DIRECTION: Below is a listing. Return the lines from the one that contains "Build this scene" to the one that contains "import numpy as np", both ends included, verbatim and with no pictures.

TASK INPUT:
__________
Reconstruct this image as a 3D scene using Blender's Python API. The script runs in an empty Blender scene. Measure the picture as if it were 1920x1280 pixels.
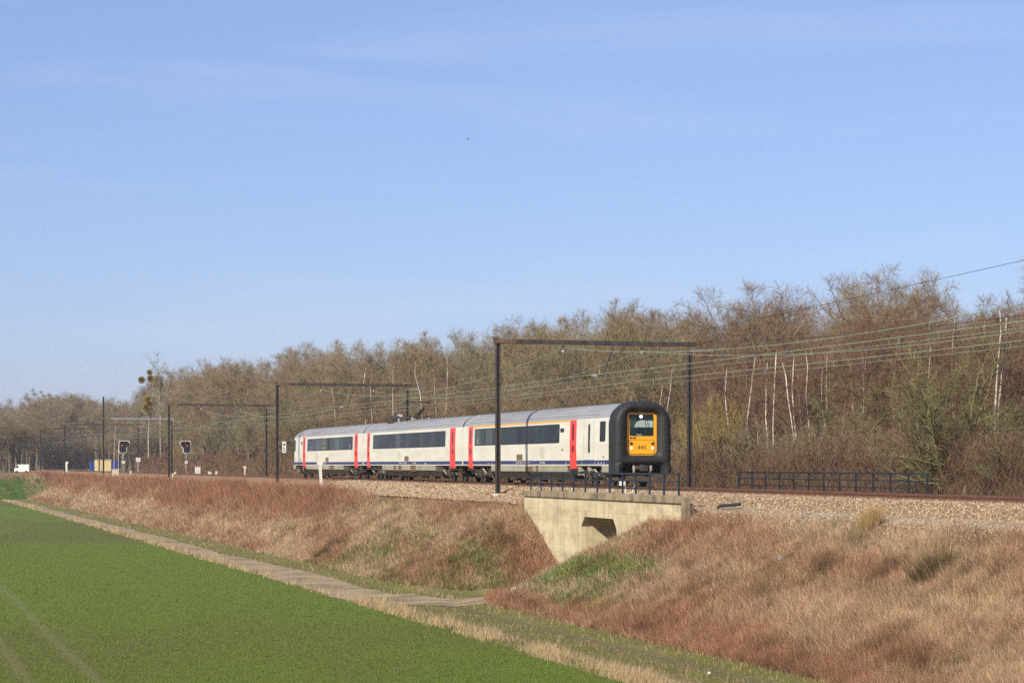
__________
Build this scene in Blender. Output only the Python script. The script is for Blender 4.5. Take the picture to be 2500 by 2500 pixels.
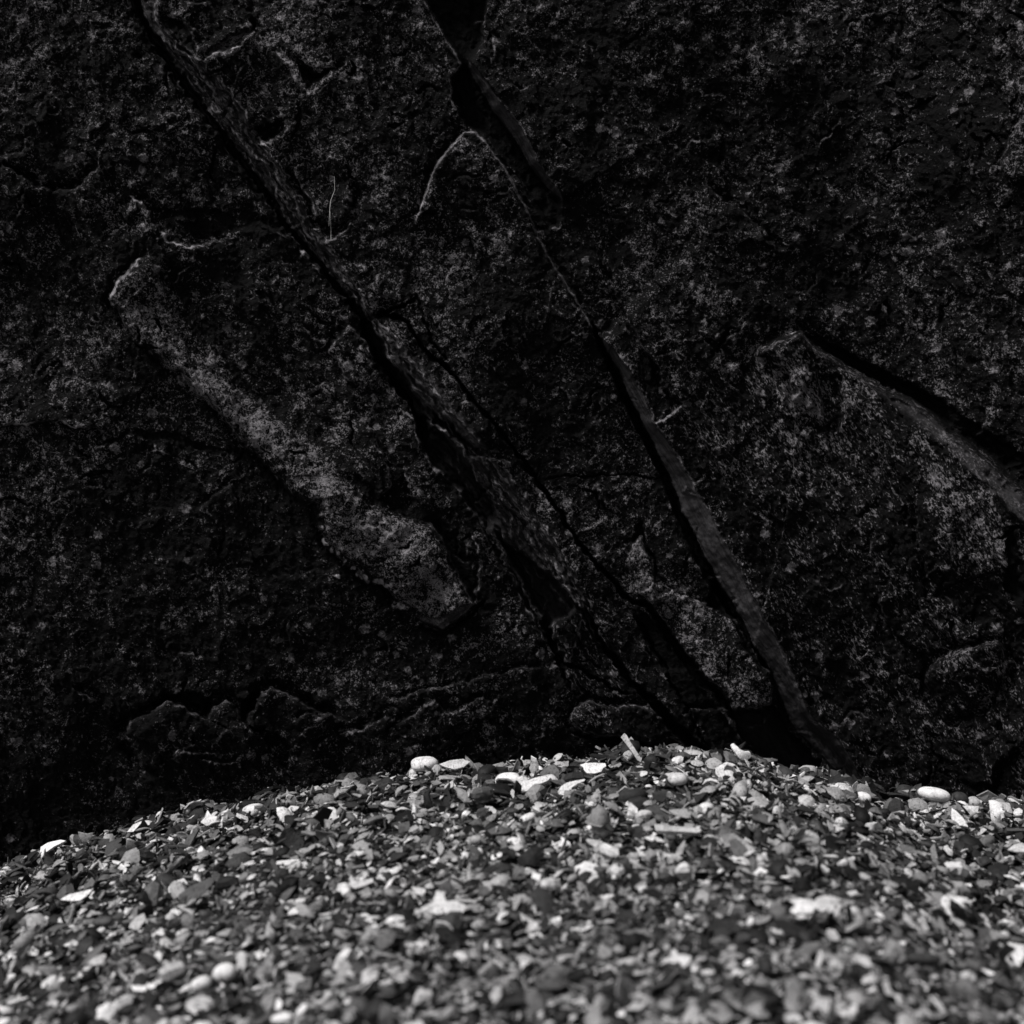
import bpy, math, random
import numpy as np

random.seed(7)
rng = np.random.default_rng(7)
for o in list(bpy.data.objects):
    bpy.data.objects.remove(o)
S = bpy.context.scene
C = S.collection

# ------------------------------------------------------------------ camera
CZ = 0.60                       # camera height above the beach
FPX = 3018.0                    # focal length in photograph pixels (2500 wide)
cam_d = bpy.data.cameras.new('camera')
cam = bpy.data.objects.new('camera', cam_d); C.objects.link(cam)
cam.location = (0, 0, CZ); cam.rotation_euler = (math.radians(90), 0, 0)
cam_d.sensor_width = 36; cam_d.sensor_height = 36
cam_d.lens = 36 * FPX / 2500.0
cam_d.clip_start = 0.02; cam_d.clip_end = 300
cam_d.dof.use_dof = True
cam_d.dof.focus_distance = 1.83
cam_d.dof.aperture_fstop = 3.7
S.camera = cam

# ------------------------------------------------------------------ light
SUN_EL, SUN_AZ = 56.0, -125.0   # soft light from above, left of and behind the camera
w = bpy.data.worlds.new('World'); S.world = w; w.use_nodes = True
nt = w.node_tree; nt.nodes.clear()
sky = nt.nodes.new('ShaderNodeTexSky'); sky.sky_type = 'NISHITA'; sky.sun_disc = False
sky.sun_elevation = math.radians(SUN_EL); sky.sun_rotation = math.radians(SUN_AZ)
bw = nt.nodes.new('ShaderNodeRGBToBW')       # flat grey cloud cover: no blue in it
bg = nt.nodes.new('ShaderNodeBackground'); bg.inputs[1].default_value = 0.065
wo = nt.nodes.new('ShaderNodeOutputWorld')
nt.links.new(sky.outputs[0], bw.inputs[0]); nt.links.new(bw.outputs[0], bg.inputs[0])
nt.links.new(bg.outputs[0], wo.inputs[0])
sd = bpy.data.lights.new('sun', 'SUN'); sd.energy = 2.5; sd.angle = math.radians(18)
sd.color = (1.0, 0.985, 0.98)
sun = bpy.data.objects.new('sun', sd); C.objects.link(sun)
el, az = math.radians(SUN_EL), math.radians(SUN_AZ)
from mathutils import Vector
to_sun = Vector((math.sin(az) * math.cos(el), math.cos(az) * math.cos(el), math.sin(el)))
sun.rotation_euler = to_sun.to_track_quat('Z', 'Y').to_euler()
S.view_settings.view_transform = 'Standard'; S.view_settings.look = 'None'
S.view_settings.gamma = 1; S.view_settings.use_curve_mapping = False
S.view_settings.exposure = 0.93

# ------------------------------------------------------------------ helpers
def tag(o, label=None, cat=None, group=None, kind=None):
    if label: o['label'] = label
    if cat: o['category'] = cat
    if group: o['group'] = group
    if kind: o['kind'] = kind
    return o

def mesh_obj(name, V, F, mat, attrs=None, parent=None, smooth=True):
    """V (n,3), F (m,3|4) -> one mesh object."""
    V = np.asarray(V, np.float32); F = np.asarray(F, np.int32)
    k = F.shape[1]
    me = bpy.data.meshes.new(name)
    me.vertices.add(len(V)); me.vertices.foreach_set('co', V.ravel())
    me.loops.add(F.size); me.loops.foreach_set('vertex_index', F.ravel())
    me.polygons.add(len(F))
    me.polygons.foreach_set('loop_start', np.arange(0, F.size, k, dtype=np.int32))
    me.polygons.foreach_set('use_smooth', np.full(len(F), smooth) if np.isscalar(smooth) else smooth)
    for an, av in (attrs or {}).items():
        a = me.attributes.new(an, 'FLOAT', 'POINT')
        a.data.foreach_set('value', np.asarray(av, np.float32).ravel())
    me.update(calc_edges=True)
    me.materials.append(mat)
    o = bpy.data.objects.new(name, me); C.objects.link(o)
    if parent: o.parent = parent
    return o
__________
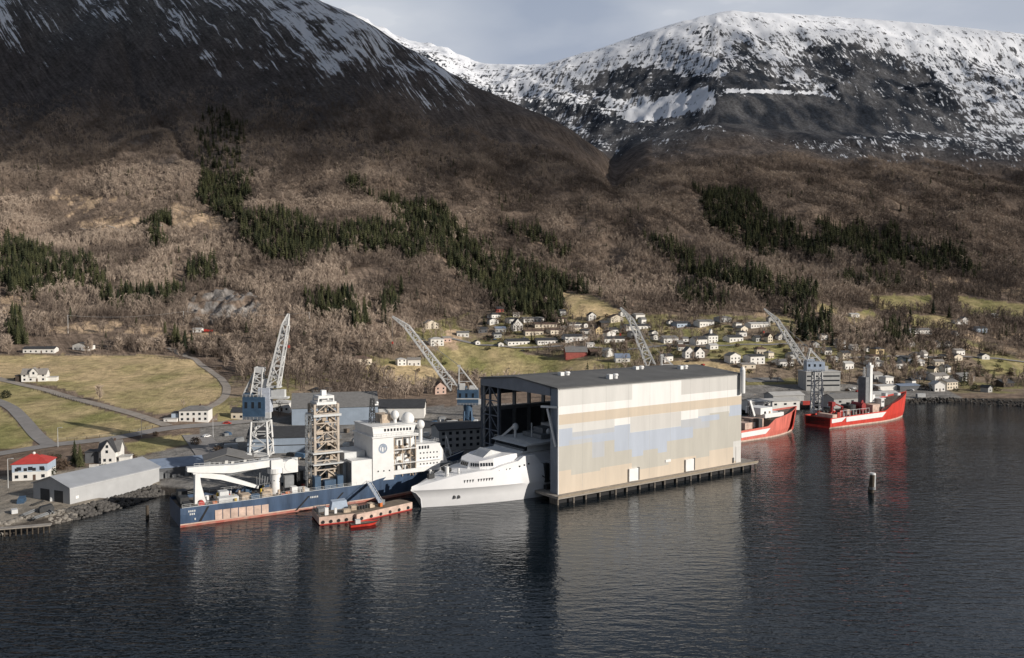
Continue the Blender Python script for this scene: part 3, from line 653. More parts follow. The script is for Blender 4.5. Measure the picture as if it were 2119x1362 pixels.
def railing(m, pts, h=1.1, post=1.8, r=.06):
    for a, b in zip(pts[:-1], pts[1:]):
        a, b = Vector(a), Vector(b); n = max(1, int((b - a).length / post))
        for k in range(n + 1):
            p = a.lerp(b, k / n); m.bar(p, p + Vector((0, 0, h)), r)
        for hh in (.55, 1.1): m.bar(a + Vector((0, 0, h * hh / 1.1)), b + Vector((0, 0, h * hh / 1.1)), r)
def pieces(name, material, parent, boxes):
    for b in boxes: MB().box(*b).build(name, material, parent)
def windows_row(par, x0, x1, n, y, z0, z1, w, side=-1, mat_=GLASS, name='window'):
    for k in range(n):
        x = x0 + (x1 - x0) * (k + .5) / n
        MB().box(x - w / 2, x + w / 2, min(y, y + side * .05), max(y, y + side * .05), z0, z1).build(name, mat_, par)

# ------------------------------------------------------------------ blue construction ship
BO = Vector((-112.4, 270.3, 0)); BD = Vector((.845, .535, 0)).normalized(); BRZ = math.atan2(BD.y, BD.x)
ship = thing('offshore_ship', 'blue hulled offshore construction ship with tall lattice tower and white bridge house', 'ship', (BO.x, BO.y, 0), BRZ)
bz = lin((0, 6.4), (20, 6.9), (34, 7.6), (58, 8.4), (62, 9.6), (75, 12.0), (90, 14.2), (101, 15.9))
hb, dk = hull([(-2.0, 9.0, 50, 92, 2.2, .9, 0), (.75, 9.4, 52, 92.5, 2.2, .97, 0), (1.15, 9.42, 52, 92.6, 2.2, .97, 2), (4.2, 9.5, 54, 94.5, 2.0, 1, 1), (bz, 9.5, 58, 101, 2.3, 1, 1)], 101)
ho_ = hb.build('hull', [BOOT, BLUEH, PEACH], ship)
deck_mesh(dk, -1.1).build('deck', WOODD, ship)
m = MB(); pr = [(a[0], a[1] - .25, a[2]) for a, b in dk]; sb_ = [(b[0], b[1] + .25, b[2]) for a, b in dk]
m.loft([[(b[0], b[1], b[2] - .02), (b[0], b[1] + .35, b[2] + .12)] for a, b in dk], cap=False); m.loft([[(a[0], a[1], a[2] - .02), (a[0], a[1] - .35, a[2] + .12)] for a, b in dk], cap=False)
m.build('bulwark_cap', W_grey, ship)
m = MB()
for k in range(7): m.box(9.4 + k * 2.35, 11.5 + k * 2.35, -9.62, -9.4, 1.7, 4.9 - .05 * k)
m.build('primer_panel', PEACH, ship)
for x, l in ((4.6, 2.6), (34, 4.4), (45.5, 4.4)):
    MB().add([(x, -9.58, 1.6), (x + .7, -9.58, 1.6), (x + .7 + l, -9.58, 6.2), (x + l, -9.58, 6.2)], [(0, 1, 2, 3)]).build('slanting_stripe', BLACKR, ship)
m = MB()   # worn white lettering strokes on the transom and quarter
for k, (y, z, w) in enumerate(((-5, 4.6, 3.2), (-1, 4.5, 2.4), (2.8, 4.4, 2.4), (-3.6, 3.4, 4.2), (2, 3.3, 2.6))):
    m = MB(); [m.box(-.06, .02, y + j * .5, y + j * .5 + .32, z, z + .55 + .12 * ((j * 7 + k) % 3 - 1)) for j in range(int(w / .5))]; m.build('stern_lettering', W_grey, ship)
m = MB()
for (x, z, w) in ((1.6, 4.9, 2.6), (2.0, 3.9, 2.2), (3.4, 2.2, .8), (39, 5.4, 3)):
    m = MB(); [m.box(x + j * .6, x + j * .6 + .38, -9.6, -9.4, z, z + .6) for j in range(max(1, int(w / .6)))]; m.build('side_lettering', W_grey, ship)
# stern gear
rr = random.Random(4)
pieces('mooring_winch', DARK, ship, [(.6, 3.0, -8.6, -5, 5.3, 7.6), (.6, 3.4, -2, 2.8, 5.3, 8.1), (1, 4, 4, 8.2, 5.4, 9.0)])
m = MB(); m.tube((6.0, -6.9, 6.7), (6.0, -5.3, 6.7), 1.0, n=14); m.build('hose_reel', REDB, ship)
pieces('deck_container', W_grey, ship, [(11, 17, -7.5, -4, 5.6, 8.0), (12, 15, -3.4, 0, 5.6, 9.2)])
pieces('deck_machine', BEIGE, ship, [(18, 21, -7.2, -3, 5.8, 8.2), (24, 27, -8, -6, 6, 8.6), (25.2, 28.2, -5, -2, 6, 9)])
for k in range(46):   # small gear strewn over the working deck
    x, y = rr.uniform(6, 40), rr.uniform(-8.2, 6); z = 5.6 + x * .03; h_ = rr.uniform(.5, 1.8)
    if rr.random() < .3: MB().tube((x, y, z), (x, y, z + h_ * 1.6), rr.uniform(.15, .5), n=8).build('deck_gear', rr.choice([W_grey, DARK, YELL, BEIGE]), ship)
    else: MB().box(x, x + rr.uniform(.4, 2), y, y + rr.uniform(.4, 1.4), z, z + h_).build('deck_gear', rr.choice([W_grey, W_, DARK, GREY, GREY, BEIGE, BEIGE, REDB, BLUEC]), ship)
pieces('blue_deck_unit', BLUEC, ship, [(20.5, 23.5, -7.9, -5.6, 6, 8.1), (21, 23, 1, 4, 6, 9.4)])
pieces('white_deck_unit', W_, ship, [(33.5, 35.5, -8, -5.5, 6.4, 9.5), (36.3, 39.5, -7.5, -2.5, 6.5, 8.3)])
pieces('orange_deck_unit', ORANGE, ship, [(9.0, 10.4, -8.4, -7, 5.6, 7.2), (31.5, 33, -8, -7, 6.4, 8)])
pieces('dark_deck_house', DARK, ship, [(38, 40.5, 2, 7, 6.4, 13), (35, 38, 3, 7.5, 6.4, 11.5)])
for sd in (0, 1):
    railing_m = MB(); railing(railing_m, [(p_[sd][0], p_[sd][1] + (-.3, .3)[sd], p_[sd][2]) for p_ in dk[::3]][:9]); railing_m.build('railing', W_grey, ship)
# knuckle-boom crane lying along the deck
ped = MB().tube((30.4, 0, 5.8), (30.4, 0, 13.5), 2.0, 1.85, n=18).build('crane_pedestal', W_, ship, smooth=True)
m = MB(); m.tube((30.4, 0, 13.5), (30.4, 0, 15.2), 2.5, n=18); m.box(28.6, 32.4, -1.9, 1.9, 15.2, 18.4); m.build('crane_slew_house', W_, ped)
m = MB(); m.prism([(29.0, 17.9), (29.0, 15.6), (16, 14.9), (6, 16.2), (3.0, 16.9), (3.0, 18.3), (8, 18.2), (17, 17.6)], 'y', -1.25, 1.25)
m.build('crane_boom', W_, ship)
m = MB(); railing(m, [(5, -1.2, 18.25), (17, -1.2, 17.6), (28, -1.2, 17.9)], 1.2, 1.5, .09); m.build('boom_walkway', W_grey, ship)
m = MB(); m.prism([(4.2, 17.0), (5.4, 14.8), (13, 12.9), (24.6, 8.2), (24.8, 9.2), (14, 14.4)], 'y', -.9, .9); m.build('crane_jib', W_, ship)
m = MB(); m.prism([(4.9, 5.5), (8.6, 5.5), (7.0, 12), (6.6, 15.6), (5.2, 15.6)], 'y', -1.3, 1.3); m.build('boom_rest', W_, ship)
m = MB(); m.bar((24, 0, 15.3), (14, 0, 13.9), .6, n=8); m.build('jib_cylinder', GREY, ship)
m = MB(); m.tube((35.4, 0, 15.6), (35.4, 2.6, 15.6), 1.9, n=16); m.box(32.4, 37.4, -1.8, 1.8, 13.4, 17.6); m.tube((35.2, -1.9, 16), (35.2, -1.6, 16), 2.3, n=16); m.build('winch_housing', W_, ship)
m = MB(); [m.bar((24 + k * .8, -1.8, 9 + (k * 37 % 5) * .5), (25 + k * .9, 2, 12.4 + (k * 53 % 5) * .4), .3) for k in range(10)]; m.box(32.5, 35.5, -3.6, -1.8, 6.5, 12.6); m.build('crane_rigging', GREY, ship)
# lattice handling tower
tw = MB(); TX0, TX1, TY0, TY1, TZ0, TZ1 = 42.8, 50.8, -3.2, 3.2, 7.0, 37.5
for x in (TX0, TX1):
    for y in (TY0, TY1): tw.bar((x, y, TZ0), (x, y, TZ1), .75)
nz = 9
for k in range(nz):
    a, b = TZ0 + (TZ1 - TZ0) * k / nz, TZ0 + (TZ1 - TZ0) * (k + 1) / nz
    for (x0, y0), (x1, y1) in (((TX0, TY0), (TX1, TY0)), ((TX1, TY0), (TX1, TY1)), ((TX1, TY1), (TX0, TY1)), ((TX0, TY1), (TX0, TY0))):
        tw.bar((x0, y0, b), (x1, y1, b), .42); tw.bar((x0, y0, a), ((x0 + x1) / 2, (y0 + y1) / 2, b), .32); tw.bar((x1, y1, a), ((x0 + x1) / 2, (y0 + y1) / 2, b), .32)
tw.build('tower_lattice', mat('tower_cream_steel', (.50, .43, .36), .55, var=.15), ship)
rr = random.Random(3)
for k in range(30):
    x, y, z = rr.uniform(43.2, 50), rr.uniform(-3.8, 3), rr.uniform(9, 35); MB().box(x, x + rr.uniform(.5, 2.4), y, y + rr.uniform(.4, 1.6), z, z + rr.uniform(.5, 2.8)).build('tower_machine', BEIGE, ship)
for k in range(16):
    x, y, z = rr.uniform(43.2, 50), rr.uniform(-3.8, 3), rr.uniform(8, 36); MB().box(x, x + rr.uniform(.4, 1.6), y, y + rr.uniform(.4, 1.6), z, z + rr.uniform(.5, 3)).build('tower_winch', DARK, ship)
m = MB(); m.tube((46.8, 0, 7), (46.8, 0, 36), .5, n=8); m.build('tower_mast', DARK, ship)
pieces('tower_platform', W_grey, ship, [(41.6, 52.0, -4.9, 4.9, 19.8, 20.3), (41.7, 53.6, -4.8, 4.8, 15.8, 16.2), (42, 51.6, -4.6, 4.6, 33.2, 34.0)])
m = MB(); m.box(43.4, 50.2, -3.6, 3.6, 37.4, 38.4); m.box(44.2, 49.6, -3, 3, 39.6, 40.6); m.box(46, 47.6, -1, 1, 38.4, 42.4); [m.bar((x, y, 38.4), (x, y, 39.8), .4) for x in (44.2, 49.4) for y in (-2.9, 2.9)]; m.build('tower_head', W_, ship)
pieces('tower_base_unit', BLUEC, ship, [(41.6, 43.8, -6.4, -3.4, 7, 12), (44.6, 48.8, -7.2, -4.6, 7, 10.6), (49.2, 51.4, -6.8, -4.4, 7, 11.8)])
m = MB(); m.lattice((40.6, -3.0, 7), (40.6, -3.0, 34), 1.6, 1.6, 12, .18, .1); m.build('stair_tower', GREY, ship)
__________
WRITTEN RESPONSE:
Build this scene in Blender. Output only the Python script. The script is for Blender 4.5. Take the picture to be 2500 by 2500 pixels.
import bpy, math, random
import numpy as np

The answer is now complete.